PROVIDED DATA =
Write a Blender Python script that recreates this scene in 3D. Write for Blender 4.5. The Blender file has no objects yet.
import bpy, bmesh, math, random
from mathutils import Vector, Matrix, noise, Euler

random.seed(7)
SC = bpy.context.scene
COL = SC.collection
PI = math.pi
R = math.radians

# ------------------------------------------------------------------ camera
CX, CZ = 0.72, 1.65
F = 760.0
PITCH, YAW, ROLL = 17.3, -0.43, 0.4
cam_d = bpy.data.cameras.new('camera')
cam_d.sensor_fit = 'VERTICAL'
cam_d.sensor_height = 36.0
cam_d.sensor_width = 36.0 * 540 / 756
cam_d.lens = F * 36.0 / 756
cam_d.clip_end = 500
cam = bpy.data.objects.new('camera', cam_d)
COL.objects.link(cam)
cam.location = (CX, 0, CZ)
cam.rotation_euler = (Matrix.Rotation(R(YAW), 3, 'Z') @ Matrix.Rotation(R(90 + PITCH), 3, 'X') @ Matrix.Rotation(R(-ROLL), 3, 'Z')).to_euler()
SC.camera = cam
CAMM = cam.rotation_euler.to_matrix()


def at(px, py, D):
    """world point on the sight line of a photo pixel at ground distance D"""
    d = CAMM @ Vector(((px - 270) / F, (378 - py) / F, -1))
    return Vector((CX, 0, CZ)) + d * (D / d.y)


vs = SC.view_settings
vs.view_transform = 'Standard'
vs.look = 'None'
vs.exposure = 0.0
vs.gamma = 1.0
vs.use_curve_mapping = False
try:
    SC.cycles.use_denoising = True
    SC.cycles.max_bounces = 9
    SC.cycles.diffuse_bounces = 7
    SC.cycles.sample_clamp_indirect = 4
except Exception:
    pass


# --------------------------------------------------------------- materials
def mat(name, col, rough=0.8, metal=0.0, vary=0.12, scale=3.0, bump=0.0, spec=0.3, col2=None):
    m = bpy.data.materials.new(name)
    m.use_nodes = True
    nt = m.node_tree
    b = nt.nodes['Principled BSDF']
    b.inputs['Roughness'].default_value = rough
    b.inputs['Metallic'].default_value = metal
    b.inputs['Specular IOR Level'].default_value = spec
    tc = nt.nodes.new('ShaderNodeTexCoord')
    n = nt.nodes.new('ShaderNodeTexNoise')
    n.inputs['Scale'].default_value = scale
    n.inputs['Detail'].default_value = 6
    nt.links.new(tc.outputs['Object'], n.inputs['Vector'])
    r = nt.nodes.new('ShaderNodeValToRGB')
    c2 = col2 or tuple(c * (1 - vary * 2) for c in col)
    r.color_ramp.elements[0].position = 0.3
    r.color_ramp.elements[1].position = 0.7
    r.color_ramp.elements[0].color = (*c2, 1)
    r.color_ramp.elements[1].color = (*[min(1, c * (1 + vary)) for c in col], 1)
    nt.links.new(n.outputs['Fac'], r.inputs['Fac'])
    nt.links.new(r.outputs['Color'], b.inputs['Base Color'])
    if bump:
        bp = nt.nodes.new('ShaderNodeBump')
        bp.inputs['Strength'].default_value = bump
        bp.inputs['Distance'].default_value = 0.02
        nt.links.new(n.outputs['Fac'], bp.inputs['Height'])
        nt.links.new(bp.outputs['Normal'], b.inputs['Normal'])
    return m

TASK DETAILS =
Each line from the start of the listing above through the line containing "R = math.radians" should be copied exactly, please, with no other lines added.

COMPLETE RESPONSE =
Write a Blender Python script that recreates this scene in 3D. Write for Blender 4.5. The Blender file has no objects yet.
import bpy, bmesh, math, random
from mathutils import Vector, Matrix, noise, Euler

random.seed(7)
SC = bpy.context.scene
COL = SC.collection
PI = math.pi
R = math.radians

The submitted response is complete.